■ DIRECTION ■
The listing below holds a line with "1.22, .05).mesh('insulation_panel', INS_LB)" and a later line with "me_rib = ribbed(1.2, 2.28).mesh('liner_sheet', LINER, smooth=0)". Write out those two lines and every line between them, exactly, and nothing else.

▽

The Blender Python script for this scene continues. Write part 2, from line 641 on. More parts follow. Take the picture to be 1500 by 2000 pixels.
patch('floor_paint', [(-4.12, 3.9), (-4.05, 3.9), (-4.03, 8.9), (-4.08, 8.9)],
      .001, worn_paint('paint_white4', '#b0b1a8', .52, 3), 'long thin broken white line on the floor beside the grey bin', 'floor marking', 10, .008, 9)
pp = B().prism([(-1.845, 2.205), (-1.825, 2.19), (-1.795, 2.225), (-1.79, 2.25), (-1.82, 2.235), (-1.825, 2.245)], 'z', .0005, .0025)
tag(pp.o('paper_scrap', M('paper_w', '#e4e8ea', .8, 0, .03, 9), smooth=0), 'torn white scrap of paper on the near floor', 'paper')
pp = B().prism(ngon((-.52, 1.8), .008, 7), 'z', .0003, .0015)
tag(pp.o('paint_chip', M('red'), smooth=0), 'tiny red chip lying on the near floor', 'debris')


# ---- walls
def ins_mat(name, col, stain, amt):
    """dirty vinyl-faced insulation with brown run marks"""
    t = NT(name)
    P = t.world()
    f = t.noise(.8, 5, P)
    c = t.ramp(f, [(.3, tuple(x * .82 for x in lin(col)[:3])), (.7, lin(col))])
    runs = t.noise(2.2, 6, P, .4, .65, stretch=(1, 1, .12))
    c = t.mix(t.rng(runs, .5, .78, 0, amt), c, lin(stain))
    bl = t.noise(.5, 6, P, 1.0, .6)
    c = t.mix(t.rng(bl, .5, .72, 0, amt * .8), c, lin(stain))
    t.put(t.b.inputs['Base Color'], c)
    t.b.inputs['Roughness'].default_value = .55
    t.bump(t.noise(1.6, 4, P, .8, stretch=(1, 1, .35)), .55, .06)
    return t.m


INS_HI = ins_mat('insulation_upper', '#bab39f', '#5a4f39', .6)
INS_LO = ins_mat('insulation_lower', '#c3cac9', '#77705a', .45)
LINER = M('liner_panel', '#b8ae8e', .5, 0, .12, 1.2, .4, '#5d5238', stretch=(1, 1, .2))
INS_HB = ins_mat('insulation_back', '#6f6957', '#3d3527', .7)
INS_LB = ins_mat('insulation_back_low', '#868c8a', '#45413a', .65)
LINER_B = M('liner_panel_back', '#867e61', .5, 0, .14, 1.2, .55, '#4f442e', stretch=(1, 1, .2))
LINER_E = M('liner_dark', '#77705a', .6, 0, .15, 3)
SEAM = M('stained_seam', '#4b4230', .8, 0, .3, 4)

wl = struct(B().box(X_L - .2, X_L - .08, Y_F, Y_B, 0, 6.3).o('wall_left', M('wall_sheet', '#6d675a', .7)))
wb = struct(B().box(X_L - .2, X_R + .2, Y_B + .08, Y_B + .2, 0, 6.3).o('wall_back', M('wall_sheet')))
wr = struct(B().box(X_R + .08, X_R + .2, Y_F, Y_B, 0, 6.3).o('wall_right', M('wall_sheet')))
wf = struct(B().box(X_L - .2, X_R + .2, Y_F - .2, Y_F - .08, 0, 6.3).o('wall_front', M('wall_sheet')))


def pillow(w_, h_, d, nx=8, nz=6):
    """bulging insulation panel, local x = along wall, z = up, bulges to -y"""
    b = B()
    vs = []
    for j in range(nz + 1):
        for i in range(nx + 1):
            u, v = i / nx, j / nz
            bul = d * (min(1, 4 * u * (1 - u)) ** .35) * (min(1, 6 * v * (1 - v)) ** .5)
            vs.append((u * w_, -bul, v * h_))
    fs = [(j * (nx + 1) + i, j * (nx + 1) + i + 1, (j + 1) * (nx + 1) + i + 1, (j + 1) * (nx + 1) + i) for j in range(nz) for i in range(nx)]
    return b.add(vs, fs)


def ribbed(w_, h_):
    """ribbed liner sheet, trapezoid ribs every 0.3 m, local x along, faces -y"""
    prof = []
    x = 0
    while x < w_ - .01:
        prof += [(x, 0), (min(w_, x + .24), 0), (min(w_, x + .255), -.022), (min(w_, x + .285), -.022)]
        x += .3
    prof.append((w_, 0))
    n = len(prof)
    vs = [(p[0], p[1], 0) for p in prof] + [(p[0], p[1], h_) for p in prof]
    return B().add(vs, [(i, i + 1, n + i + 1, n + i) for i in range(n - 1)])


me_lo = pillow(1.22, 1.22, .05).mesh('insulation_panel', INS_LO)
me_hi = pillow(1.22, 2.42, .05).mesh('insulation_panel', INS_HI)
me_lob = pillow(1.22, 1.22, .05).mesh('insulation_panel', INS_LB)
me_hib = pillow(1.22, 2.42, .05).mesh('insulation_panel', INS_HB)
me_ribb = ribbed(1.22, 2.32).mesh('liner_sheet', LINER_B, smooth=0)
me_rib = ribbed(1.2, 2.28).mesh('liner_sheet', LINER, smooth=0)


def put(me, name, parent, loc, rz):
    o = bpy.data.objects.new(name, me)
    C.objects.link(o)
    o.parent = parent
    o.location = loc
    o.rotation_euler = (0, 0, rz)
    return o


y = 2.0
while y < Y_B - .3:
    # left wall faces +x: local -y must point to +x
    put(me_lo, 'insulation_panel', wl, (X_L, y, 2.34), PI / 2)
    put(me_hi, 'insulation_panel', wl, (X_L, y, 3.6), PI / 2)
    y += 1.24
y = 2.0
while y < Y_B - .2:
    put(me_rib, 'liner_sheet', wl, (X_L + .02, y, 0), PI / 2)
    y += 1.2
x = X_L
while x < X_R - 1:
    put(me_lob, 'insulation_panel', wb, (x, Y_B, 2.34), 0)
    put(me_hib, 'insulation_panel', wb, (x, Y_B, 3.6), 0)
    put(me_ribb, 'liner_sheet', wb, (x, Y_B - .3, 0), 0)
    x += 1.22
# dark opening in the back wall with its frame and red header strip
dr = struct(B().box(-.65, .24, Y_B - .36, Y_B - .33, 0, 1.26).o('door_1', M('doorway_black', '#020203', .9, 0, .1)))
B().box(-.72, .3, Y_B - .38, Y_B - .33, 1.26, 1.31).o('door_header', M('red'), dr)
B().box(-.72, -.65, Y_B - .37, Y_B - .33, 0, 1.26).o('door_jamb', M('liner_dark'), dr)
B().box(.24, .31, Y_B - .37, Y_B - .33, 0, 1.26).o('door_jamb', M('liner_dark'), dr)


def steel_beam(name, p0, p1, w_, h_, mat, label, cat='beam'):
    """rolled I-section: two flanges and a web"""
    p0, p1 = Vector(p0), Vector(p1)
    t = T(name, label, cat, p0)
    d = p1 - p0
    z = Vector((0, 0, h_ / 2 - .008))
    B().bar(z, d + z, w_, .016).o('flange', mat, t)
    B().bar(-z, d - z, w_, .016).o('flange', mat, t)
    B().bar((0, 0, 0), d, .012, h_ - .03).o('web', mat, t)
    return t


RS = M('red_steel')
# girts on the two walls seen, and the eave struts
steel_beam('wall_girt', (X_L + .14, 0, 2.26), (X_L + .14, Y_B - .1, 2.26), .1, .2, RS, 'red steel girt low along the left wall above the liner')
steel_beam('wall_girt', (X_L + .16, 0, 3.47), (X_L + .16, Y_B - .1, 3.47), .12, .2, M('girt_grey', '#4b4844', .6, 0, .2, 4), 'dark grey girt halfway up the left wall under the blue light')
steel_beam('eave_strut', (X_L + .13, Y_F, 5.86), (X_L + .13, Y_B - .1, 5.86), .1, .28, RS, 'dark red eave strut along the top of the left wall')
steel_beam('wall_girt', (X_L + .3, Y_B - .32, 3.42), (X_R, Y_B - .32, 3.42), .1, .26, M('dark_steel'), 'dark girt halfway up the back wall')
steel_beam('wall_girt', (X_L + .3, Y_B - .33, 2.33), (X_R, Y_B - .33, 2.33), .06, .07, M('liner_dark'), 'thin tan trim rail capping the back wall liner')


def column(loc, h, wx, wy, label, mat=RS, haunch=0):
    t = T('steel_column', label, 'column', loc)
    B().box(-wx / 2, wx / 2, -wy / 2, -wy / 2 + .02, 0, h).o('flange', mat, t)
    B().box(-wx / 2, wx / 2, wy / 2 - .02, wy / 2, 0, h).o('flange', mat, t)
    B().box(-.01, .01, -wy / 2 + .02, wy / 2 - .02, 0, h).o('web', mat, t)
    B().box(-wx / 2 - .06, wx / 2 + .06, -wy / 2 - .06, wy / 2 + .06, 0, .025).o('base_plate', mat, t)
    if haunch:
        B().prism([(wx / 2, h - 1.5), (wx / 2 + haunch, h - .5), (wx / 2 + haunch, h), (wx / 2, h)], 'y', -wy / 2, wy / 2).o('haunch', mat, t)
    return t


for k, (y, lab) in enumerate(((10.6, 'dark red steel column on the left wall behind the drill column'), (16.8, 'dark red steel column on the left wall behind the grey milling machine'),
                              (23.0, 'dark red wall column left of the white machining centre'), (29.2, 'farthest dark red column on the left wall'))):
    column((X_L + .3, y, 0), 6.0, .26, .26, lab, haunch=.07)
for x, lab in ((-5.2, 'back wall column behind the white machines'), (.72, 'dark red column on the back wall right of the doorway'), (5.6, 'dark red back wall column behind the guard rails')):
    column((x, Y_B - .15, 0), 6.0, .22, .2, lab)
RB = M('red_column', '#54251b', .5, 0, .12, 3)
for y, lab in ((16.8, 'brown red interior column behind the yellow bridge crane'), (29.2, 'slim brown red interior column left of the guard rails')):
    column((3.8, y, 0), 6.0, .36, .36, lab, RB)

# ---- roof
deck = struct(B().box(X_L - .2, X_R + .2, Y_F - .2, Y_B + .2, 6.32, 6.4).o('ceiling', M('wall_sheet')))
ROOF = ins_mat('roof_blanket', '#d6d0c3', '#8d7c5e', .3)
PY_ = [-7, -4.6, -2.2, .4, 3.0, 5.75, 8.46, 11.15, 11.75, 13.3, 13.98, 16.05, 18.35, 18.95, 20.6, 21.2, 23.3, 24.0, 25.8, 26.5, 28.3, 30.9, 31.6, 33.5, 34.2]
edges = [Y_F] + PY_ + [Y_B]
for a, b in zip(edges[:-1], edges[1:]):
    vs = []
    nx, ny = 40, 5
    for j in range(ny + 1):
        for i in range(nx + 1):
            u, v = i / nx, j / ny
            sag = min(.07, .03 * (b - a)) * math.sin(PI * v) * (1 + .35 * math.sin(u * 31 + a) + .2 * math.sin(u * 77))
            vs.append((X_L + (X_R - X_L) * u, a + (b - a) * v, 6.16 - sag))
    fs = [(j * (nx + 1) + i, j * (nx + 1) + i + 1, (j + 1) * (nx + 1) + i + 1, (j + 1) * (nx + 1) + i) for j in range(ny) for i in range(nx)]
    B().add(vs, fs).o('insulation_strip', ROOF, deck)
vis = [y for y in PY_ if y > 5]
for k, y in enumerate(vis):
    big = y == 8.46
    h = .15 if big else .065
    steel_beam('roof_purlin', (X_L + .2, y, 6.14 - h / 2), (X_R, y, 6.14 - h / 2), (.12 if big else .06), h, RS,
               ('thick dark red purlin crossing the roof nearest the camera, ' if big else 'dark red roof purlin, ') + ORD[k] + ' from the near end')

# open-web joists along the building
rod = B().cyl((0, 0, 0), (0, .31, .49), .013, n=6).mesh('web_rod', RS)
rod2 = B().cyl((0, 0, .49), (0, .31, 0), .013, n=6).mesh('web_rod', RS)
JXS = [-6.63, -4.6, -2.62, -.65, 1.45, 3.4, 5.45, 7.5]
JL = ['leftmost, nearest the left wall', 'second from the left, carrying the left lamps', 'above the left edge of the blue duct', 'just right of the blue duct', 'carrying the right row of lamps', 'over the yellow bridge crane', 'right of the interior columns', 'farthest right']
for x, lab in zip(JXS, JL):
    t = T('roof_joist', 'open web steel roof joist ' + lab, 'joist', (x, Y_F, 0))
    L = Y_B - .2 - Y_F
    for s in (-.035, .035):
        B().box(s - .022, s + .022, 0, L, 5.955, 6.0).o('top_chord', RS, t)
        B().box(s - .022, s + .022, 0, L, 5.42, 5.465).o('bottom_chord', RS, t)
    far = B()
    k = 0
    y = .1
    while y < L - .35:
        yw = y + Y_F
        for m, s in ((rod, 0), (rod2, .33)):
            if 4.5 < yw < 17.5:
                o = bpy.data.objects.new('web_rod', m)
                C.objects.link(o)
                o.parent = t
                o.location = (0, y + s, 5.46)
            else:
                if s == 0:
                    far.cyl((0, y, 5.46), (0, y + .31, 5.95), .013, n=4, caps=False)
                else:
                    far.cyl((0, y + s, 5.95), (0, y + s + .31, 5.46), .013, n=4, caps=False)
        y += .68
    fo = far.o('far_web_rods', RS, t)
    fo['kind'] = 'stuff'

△

■ TASK SOLUTION ■
me_lob = pillow(1.22, 1.22, .05).mesh('insulation_panel', INS_LB)
me_hib = pillow(1.22, 2.42, .05).mesh('insulation_panel', INS_HB)
me_ribb = ribbed(1.22, 2.32).mesh('liner_sheet', LINER_B, smooth=0)
me_rib = ribbed(1.2, 2.28).mesh('liner_sheet', LINER, smooth=0)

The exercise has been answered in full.